Zarpámos, para outro local. O dia seria dedicado por inteiro ao fascinante mundo submerso.

É incrível a sensação de paz que se sente, perante paisagens tão soberbas. Quaisquer palavras, serão sempre insuficientes para descrever aquilo que os meus olhos viram.

Recomendam-me umas barbatanas, verde fluorescente. Calço-as, e não pude deixar de reparar no sorriso malicioso do chefe.

“Deverão estar a preparar-me alguma praxe”, pensei.

“Nada com elas, e terás uma experiência inesquecível”, disse o chefe da embarcação.

De sorriso amarelo, agora mais que nunca, tinha a certeza que estavam a preparar alguma.

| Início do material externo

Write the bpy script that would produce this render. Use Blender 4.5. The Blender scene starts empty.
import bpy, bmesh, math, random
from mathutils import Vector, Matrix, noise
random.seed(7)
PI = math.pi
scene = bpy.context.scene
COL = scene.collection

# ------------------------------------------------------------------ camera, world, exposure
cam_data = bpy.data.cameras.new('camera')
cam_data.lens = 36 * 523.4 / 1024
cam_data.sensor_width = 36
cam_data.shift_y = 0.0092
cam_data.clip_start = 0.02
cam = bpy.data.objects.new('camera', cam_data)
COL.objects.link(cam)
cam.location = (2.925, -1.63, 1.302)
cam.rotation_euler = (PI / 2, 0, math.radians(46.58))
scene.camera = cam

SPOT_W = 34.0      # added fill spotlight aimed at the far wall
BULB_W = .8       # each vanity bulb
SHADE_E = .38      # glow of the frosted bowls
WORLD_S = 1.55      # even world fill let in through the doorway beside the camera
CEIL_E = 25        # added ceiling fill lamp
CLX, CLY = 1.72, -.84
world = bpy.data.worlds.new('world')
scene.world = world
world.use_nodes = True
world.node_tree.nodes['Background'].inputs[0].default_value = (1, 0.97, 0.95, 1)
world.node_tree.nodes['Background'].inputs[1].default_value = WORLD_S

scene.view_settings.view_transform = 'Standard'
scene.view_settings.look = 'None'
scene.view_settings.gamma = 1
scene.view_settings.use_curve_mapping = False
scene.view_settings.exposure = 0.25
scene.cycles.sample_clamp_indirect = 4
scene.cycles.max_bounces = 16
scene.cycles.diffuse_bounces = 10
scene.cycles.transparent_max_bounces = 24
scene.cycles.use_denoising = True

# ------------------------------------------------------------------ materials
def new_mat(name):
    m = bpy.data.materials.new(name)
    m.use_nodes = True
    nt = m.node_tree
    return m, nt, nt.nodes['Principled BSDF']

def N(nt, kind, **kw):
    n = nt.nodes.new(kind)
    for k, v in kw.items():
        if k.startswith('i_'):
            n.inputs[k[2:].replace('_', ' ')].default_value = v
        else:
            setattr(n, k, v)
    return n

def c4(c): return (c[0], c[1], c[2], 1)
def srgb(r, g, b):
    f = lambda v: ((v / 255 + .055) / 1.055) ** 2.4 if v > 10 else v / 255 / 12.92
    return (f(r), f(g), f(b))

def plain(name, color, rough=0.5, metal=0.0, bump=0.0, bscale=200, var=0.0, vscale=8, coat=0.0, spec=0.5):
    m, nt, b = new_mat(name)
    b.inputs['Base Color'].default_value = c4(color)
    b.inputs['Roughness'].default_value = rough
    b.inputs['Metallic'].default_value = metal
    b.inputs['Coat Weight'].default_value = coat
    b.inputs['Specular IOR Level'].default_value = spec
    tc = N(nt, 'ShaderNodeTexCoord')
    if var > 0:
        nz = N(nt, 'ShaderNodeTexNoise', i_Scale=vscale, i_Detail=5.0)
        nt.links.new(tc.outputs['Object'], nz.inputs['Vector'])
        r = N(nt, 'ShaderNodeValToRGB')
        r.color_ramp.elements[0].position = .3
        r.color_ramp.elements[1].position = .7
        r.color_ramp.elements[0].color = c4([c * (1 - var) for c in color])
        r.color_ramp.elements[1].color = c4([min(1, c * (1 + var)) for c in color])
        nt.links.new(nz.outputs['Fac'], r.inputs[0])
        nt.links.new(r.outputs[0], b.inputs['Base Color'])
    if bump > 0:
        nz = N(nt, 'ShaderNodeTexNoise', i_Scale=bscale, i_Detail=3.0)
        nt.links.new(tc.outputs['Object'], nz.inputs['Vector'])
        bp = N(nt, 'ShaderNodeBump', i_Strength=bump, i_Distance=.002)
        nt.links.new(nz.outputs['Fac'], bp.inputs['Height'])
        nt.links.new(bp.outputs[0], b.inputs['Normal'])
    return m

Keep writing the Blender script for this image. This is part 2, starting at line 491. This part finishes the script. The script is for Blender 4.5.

Mil e um peixes cruzam-se comigo, e olham absortos para os meus movimentos, talvez pensando que não somos tão delicados dentro de água como eles. Peixes-palhaço são às centenas colorindo o mar azul, de uma transparência que quase parece a atmosfera.

Peixes azuis, laranjas, verdes, vermelhos, amarelos, pretos rodeiam-nos e não nos temem. Alguns mais destemidos até vêm comer-nos à mão. Senti-me envolvido numa aventura exótica.

Enquanto nado, vejo o sinal de um colega de mergulho. Um dos Polacos, apontando com o dedo para trás de mim. Olho para trás, e vejo uma nuvem de peixes verdes, quase da tonalidade das barbatanas, eventualmente atraídos pela cor e movimento dos pés. Seguiam-me num enorme pelotão, e com uma enorme curiosidade. Não sei quantos eram, mas seguramente várias centenas.

Tive o privilégio de viver uma experiência única, talvez aquelas barbatanas fossem mágicas.

De regresso à praia, no final do dia, sento-me a ver o dia declinar.

O mar assume os tons de prata, enquanto vai beijando ao de leve a areia, com uma delicadeza de namorados.

Gostaria de poder traduzir por palavras o que os meus olhos viram. De ter a capacidade de escolher os adjectivos adequados e construir as frases perfeitas, mas jamais o conseguirei fazer.

Preferi não a descrever. Escondi todas as frases perfeitas e os adjectivos, naquele pedaço de paraíso. Enterrei-os numa praia deserta, como se fosse um tesouro escondido.